Açıklamada, Güney Afrika'nın "İsrail hükümeti, devlet yetkilileri ve diğer temsilcilerinin talimatları doğrultusunda, yönlendirmesiyle, kontrolü veya etkisi altında hareket eden diğer kişi ve kuruluşlar aracılığıyla, Gazze'deki Filistinlilere yönelik eylemleriyle Soykırım Sözleşmesi kapsamındaki yükümlülüklerini ihlal etmektedir." iddiasına yer verildi.
Dava, Sözleşmenin 9. maddesine dayanıyor
Soykırım Sözleşmesinin 9. maddesi uyarınca, bir devletin sözleşmenin maddelerini ihlal etmiş olması durumunda, sözleşmeye taraf herhangi bir devlet, ihlal eden devlet aleyhine ICJ'de dava açabiliyor.
ICJ, aciliyet gerektiren durumlarda ihtiyati tedbir kararına hükmederek, söz konusu ihlallerin dava süreci sonlanana kadar durdurulmasına hükmedebiliyor.
Daha önce Gambiya, İslam İşbirliği Teşkilatı adına, 11 Kasım 2019'da Arakanlı Müslümanlara yönelik soykırımın soruşturulması için ICJ'ye başvurmuştu.
İsrail'in Gazze'yi işgalinde 7 Ekim sonrası
Hamas'ın silahlı kanadı İzzeddin el-Kassam Tugayları, "Filistinlilere ve başta Mescid-i Aksa olmak üzere kutsal değerlere yönelik sürekli ihlallere karşılık verme" gerekçesiyle İsrail'e 7 Ekim'de kapsamlı saldırı düzenledi.
İsrail, 7 Ekim'deki saldırılarda 1200 İsraillinin öldüğünü, 5 bin 132 kişinin de yaralandığını açıkladı.

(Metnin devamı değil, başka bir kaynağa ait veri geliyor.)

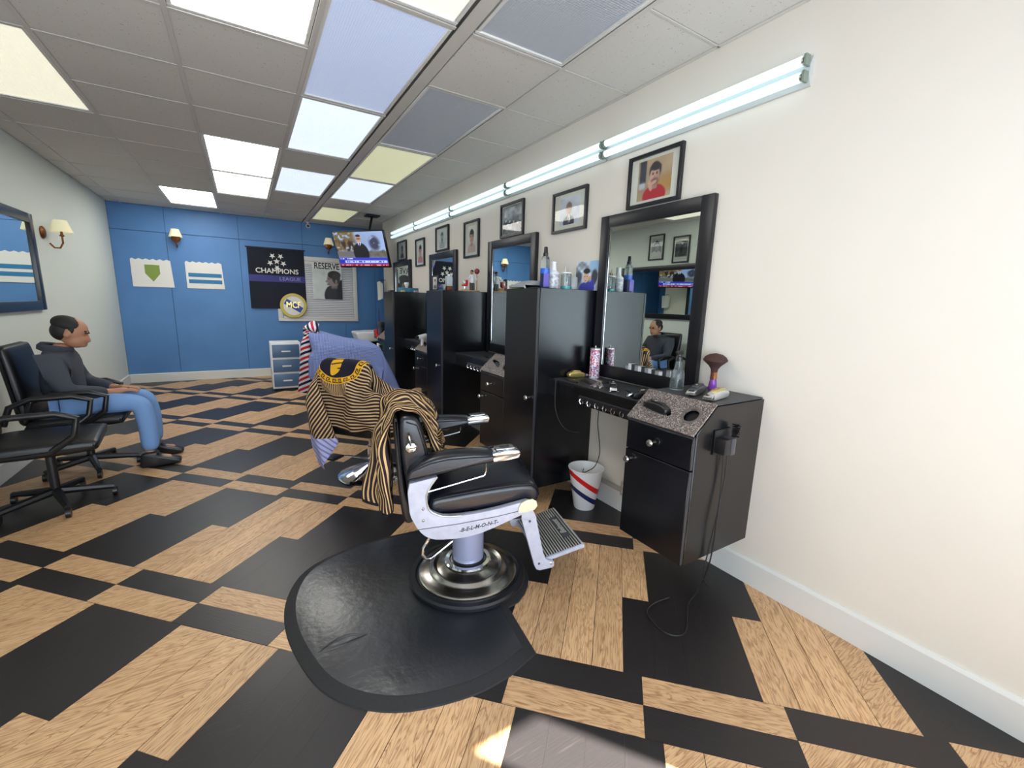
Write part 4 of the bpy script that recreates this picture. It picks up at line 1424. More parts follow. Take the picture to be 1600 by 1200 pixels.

İsrail'in Gazze Şeridi'ne saldırılarında en az 8 bin 800'ü çocuk, 6 bin 300'ü kadın olmak üzere, 21 bin 507 Filistinli öldürüldü, 55 bin 915 kişi de yaralandı. Enkaz altında binlerce ölü olduğu bildirilirken, halkın sığındığı hastane ve eğitim kurumları hedef alınarak sivil altyapı tahrip ediliyor.
İsrail ordusu, Gazze Şeridi'ne saldırılarının başladığı 7 Ekim'den bu yana 168'i karadan işgal sürecinde olmak üzere 502 askerinin öldürüldüğünü duyurdu.
Çatışmalara 24 Kasım'da 4 günlüğüne verilen ve daha sonra 3 gün daha uzatılan "insani arada" 81 İsrailli ve 240 Filistinli esir karşılıklı serbest bırakıldı. Öte yandan İsrail, binlerce Filistinliyi alıkoyup hapsetmeye devam etti.
İşgal altındaki Batı Şeria ve Kudüs'te de İsrail güçleri ve yasa dışı Yahudi yerleşimcilerin saldırılarında 315 Filistinli hayatını kaybetti.
İsrail ordusu ile Hizbullah arasında 8 Ekim'den bu yana sınırda devam eden çatışmalarda 28 Lübnanlı sivil, 129 Hizbullah mensubu ile 5 İsrailli sivil ve 9 İsrail askeri öldü.